Defect frequency
Adam wants to show his stakeholders defect types ranked by frequency of occurrence. What tool should he use?
A. Pareto chart
B. Maslow’s Hierarchy of Needs
C. Control chart
D. Cause and effect diagram
Answer: A. Pareto chart
Pareto charts are based on the Pareto Law (the 80/20 principle). This type of histogram shows categories of defects in order of frequency of occurrence. By ranking defect types this way, you could visually see which 20% of the causes to address in order to solve 80% of the problems.
Test the deliverable
The project you are managing is nearing its end. Your testing team is currently inspecting the final deliverable. Which process is your project on?
A. Verify Scope
B. Control Scope
C. Perform Quality Assurance
D. Perform Quality Control
Answer: D. Perform Quality Control
According to the PMBOK®, Quality Control is the process of monitoring and recording results of executing the quality activities to assess performance and recommend necessary changes. In short, inspection! Do not confuse quality control with scope verification, the latter involving a formal sign-off by the customer.
CPI and SPI: The under-rated indicators
Six months into a year-long project your CPI is 0.8. However, your SPI is 1.2. This means that the project is:
A. Ahead of schedule and under budget
B. Ahead of schedule and over budget
C. Behind schedule and under budget
D. Behind schedule and over budget
Answer: B. Ahead of schedule and over budget
For both Cost Performance Index (CPI) and Schedule Performance Index (SPI), 1.0 is exactly as planned, over 1.0 is good and under 1.0 is bad. So in this case, the CPI is bad and SPI is good. In this example, the CPI means you are getting $0.80 of value out of every $1 spent (see CPI — what is it trying to tell me?) while the SPI means you are progressing at 120% (i.e. 20% better than planned) of the baseline.
CPI — what does it mean?
As the project manager with a cost conscience sponsor, you have been monitoring earned value throughout the year long project. At the halfway point, you report that the CPI is 0.8. This means that the project is:
A. Ahead of schedule
B. Under budget
C. Behind schedule
D. Over budget
Answer: D. Over budget
The Cost Performance Index (CPI) determines how much value you are earning per $1 spent. A CPI of 1.0 means you are on target and means that for every $1 you are putting into the project, you are getting $1 of value in return. Therefore, a CPI of 1.5 means that you are getting $1.50 for every $1 you put in, which is a good thing. Conversely, a CPI of 0.8 represents only getting $0.80 per $1, not so good. In short, over 1.0 is good, under 1.0 is bad.

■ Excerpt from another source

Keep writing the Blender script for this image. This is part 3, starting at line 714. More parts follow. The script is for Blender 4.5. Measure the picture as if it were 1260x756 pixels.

Forecasting – time series methods
As the project manager responsible for creating forecasts, you tend to utilize time series methods for predicting outcomes. Reports you typically use are:
A. Monte Carlo simulation, P&I matrix
B. Linear regression analysis, non-linear regression analysis
C. Probability estimates, Delphi method
D. Earned value, moving average
Answer: D. Earned value, moving average
Examples of time series methods are earned value, moving average, extrapolation, linear prediction, trend estimation, and growth curve.
Control chart out-of-control
When using a control chart, which of the following tells you that the process is out-of-control?
A. The UCL is higher than the LCL.
B. The highest and lowest plots are more than 1% apart.
C. There are seven or more consecutive plots on either side of the mean.
D. The LCL is lower than zero.
Answer: C. There are seven or more consecutive plots on either side of the mean.
When there are seven or more consecutive plots either above the mean or below the mean, the process out-of-control and should be investigated.
Report Performance process output
The main output of the Report Performance process is:
A. Performance reports
B. Stakeholder register
C. Project charter
D. Communications management plan
Answer: A. Performance reports
Performance reports provide status and progression for the project to various stakeholders.
Calculating Schedule Performance Index (SPI)
If EV = 25,000, PV = 30,000, and AC = 29,000, what is the SPI?
A. 0.83
B. 0.86
C. 1.16
D. 1.20
Answer: A. 0.83
SPI (Schedule Performance Index) is calculated by EV (Earned Value)/PV (Planned Value). The 0.83 means that the project is progressing at 83% of the baseline.
Calculating Cost Performance Index (CPI)
If EV = 25,000, PV = 30,000, and AC = 29,000, what is the CPI?
A. 0.83
B. 0.86
C. 1.16
D. 1.20
Answer: B. 0.86
CPI (Cost Performance Index) is calculated by EV (Earned Value)/AC (Actual Cost). The 0.86 means that the project is getting 86 cents out of every dollar.
How much more the project is expected to cost from here on out
You are halfway through your project and your sponsor would like to know how much more the project is expected to cost from now until the end. What earned value metric should you use?
A. CV
B. AC
C. EAC
D. ETC
Answer: D. ETC
ETC (Estimate to Complete) tells you that the project is expected to cost x dollars to complete. This is derived from how much the project is expected to cost currently (EAC) and how much was already spent (AC).